Dafür sind sie in der unteren, etwas leichteren Hälfte gesetzt und könnten sich bei günstigem Verlauf recht weit nach vorne mogeln. Und so vielleicht endlich einmal die eigenen Erwartungen übertreffen.

Der 23er Kader

Tor: Beto (Sevilla/SPA), Eduardo (Braga), Rui Patrício (Sporting).

Abwehr: João Pereira, Ricardo Costa (Valência/SPA), André Almeida (Benfica), Bruno Alves (Fenerbahçe/TUR), Luis Neto (Zenit), Pepe, Fábio Coentrão (Real).

Mittelfeld: João Moutinho (Mónaco/F), Miguel Veloso (Din.

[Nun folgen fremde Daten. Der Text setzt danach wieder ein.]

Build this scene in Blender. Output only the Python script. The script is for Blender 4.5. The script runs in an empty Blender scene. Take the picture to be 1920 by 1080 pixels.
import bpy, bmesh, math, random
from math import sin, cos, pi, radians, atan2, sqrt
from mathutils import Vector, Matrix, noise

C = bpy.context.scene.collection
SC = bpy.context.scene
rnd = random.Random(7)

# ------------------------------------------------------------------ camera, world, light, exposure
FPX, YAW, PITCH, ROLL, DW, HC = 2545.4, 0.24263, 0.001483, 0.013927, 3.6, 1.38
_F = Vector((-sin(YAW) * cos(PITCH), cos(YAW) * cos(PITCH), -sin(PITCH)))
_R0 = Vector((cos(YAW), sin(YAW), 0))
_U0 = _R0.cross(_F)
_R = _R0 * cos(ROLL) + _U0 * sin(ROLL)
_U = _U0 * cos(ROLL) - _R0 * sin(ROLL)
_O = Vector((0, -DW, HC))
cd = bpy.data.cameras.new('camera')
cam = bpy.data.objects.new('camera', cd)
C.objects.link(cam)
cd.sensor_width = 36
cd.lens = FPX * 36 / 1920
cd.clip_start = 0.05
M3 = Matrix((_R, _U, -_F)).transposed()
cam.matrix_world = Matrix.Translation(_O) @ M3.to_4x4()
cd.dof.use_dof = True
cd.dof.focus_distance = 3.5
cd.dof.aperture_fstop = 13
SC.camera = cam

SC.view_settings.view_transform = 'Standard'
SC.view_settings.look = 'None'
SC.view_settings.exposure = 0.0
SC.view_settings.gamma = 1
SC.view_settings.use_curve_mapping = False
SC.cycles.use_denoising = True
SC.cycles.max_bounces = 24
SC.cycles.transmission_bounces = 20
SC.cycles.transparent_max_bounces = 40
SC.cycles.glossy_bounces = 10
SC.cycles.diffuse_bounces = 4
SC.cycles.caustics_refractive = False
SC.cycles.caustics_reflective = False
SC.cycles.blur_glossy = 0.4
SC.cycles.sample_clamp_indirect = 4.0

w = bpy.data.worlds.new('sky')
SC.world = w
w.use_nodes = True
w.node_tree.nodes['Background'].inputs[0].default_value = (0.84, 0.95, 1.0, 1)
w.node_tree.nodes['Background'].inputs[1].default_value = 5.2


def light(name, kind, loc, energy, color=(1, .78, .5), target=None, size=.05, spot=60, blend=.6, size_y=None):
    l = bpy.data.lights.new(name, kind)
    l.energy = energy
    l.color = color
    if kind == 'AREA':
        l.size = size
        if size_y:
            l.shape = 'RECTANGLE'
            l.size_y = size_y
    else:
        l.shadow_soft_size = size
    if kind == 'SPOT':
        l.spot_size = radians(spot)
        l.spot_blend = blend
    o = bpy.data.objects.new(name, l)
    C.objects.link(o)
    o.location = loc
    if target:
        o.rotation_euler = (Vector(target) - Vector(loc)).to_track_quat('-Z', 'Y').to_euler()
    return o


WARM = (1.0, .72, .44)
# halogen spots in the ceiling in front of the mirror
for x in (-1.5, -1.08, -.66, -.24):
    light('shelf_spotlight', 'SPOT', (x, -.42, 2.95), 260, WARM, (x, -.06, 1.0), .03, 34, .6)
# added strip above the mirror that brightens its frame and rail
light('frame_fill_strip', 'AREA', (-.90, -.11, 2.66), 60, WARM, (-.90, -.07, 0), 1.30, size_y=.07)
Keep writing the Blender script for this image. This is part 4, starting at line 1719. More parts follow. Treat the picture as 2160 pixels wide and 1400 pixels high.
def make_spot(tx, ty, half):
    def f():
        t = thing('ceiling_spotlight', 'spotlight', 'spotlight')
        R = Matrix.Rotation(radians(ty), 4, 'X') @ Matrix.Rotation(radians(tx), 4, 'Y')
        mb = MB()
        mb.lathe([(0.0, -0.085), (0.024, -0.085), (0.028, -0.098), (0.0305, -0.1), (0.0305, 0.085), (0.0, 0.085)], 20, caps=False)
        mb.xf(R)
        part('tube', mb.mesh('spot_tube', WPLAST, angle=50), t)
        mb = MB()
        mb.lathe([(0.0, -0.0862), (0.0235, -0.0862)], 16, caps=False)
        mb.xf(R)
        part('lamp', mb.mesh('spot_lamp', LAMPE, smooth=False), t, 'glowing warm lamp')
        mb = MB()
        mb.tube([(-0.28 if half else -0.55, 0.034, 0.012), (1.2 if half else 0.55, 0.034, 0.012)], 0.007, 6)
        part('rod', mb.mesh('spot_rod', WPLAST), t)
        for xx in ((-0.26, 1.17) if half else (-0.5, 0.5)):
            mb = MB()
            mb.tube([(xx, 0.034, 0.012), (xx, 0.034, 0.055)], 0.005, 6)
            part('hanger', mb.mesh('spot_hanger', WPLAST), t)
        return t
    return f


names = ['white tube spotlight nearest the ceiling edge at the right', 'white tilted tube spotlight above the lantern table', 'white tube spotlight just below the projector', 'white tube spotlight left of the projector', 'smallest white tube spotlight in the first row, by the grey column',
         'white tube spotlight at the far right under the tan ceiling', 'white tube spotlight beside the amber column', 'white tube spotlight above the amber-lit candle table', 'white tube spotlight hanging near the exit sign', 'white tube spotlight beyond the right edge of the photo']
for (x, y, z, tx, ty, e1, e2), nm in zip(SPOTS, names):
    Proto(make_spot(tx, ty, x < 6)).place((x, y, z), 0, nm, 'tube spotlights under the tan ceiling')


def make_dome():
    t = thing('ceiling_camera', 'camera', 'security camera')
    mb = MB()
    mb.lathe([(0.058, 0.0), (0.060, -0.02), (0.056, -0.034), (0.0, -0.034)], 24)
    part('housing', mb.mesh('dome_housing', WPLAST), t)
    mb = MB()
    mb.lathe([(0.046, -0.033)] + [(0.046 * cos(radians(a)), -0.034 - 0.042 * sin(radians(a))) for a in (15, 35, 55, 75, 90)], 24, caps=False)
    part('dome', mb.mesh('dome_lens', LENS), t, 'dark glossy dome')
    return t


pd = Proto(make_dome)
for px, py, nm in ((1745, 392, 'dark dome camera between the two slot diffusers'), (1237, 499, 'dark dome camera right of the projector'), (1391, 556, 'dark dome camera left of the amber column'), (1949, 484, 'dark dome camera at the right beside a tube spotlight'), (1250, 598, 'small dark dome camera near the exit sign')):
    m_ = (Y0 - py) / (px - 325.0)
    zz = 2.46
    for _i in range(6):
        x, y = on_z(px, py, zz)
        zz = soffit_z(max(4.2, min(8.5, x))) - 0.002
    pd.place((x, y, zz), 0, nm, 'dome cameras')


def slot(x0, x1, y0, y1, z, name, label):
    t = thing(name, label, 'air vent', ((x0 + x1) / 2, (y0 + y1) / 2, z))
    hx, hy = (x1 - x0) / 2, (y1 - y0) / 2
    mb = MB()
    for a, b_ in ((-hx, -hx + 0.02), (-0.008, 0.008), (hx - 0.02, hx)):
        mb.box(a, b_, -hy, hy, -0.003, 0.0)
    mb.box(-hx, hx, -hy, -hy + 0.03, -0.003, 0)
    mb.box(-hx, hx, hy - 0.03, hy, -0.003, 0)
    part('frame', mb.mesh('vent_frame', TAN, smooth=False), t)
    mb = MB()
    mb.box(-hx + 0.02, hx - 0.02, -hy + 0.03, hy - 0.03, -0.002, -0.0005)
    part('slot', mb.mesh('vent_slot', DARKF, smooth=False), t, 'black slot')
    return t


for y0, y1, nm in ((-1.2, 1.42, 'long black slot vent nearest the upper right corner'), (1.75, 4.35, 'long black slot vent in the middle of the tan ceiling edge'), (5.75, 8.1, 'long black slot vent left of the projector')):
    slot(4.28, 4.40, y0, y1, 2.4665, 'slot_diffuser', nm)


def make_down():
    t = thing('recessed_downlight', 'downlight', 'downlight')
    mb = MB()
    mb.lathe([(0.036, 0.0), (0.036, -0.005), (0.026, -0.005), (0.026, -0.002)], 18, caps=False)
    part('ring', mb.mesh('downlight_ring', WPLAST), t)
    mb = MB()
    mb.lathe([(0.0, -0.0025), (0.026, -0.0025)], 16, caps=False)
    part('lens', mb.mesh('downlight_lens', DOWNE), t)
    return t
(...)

Kiev/UKR), Raul Meireles (Fenerbahçe/TUR), Rúben Amorim (Benfica), William Carvalho (Sporting), Rafa Silva (Braga)

Angriff: Cristiano Ronaldo (Real), Nani (ManU/ENG), Silvestre Varela (Porto), Vieirinha (Wolfsburg/D), Éder (Braga), Hélder Postiga (Lazio/IT), Hugo Almeida (Besiktas/TUR)

Stand-By: Anthony Lopes (Lyon/F); Rolando (Inter/IT), Vitorino Antunes (Malaga/SPA), Ricardo Quaresma (Porto), João Mário (Setubal), André Gomes, Ivan Cavaleiro (Benfica).

Wer fehlt?

Josué von Porto hat es ins Panini-Album, aber nicht einmal in der 30er-Kader geschafft. Tiago Mendes von Atletico ist im Streit zurückgetreten. Verteidiger Silvio (Benfica) ist verletzt.

Vom EM-Semifinalisten 2012 fehlen Rúben Micael und Custódio von Braga, Verteidiger Miguel Lopes von Lyon und die Stürmer Nélson Oliveira von Rennes/F sowie der in den Golf abgetauchte Hugo Viana.

Ich vermisse Danny von Zenit St. Petersburg. Aber der hat noch nie ins Konzept der Nationalelf gepasst.

Paulo Machado von Olympiakos oder Edinho von Kayseri (TUR) wären da auch auf dem Zettel gewesen. Oder Tormann Daniel Fernandes von Kreta. Und die Zeit von Cédric Soares, André Martins, Adrien Silva (alle Sporting), Bruma (Gaziantep/TUR), Licá von Porto, Ivan Cavaleiro von Benfica, Bruno Gama von Dnjepr/UKR oder Pizzi von Espanyol wird noch kommen.

Mit dem Team der WM 2010 (Mit Deco, Simão, Ricardo Carvalho, Paulo Ferreira...) hat die aktuelle Mannschaft nur noch wenig zu tun.

Österreich-Aspekt

Roland Linz spielt aktuell in Belem, dem schönen Vorort von Lissabon, bei CF Belenenses, nachdem er schon bei Boavista und Braga tätig war. Wandervogel Rolf Landerl war einmal bei Penafiel und Dubravko Tesevic hatte es gar bis in Cristiano Ronaldos Heimat Funchal auf Madeira geschafft.